■ **Exercise objective**:
Filter out everything except lines holding "that".

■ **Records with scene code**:
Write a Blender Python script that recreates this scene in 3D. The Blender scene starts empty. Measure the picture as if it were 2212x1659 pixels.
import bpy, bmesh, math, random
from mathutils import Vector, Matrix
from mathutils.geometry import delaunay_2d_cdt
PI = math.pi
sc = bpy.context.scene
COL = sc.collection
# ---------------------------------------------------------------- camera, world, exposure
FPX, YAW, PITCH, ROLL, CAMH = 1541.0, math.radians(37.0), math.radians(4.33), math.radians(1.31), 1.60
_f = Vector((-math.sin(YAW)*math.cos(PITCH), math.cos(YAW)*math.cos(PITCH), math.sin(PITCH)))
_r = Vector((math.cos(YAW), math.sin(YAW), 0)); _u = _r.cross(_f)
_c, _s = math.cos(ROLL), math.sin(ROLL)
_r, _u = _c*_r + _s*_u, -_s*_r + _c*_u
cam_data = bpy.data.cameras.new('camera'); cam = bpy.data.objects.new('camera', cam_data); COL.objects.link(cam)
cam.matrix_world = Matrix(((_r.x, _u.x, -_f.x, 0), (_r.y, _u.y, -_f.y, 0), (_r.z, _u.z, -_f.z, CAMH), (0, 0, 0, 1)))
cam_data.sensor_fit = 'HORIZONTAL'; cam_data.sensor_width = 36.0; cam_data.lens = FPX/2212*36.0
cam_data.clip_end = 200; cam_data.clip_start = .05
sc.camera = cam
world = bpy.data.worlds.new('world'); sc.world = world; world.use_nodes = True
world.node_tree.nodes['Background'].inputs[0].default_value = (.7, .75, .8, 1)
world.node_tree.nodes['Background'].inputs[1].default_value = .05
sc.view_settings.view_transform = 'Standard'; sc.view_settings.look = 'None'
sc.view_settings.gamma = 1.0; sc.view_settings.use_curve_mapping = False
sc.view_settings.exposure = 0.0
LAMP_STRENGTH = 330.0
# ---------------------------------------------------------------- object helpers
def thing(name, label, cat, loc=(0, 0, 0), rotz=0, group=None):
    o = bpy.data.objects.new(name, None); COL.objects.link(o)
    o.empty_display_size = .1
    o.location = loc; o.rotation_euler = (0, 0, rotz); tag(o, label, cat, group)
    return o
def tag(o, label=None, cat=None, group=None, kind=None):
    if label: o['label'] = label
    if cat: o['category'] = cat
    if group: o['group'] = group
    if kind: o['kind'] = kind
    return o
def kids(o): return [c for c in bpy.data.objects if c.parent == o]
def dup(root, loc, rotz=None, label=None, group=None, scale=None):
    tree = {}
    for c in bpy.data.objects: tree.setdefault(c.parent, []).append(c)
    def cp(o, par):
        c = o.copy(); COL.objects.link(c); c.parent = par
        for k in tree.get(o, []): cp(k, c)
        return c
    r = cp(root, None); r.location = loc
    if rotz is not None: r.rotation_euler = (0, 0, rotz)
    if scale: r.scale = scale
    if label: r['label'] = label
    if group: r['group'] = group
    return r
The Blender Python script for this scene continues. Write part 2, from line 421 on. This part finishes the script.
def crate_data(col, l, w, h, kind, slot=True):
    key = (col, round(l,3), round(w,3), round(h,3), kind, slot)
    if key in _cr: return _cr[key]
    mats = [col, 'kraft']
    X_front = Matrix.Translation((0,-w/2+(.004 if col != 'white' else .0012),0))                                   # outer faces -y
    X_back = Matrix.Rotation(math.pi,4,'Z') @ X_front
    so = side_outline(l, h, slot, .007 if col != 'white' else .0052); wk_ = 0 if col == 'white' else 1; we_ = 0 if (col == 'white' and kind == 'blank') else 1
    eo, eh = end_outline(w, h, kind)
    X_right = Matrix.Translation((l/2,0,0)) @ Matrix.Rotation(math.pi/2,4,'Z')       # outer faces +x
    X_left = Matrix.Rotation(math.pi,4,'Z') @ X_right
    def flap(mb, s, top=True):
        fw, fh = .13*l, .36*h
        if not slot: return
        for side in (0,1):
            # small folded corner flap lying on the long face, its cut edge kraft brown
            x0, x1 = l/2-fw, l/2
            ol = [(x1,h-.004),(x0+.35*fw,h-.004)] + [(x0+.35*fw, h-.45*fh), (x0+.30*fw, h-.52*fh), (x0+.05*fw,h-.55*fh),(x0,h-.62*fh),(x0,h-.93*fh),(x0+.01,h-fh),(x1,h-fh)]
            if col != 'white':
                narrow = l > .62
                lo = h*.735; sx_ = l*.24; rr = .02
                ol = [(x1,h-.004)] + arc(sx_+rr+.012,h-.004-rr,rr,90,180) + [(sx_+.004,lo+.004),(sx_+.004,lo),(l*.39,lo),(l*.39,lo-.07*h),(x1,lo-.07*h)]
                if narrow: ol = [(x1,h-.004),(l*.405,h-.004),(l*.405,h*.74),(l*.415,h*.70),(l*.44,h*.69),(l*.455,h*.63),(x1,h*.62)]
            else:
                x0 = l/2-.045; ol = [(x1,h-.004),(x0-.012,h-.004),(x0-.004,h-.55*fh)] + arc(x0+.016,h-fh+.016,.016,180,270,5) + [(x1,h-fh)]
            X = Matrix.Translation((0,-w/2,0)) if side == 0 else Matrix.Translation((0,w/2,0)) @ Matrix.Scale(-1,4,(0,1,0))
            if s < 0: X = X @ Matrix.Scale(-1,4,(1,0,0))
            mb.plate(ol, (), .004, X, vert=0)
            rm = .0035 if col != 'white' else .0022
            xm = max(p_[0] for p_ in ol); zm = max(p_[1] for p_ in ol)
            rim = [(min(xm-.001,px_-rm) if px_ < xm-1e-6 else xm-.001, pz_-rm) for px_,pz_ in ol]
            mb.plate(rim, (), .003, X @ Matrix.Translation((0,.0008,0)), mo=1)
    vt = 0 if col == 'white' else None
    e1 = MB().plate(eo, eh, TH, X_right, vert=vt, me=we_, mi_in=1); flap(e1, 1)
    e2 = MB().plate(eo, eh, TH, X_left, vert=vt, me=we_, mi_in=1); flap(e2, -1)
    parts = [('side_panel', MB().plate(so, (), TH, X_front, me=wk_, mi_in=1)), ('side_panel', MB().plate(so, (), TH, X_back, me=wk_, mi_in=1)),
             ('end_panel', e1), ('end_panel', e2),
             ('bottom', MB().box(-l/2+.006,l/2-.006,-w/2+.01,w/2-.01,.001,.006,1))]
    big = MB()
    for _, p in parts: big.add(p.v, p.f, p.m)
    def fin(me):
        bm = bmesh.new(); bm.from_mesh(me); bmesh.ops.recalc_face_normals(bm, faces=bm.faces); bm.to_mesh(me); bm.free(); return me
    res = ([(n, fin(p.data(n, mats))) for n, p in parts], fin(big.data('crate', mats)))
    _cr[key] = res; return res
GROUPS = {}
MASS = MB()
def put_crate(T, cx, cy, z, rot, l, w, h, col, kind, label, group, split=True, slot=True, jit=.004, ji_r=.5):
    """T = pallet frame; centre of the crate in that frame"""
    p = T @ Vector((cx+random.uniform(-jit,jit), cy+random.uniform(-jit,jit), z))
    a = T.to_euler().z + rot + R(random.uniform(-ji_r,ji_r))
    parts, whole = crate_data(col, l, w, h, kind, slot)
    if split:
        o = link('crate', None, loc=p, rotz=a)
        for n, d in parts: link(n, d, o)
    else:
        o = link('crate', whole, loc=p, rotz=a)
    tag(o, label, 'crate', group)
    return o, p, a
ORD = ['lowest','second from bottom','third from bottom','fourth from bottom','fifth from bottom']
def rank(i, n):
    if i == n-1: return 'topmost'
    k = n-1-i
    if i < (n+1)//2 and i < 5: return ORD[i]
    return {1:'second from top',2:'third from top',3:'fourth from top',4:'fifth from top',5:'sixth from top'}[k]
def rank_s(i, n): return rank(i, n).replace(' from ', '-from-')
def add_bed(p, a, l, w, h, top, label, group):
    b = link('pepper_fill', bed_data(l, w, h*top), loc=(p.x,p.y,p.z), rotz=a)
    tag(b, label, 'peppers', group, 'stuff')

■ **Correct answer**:
Write a Blender Python script that recreates this scene in 3D. The Blender scene starts empty. Measure the picture as if it were 2212x1659 pixels.
    """T = pallet frame; centre of the crate in that frame"""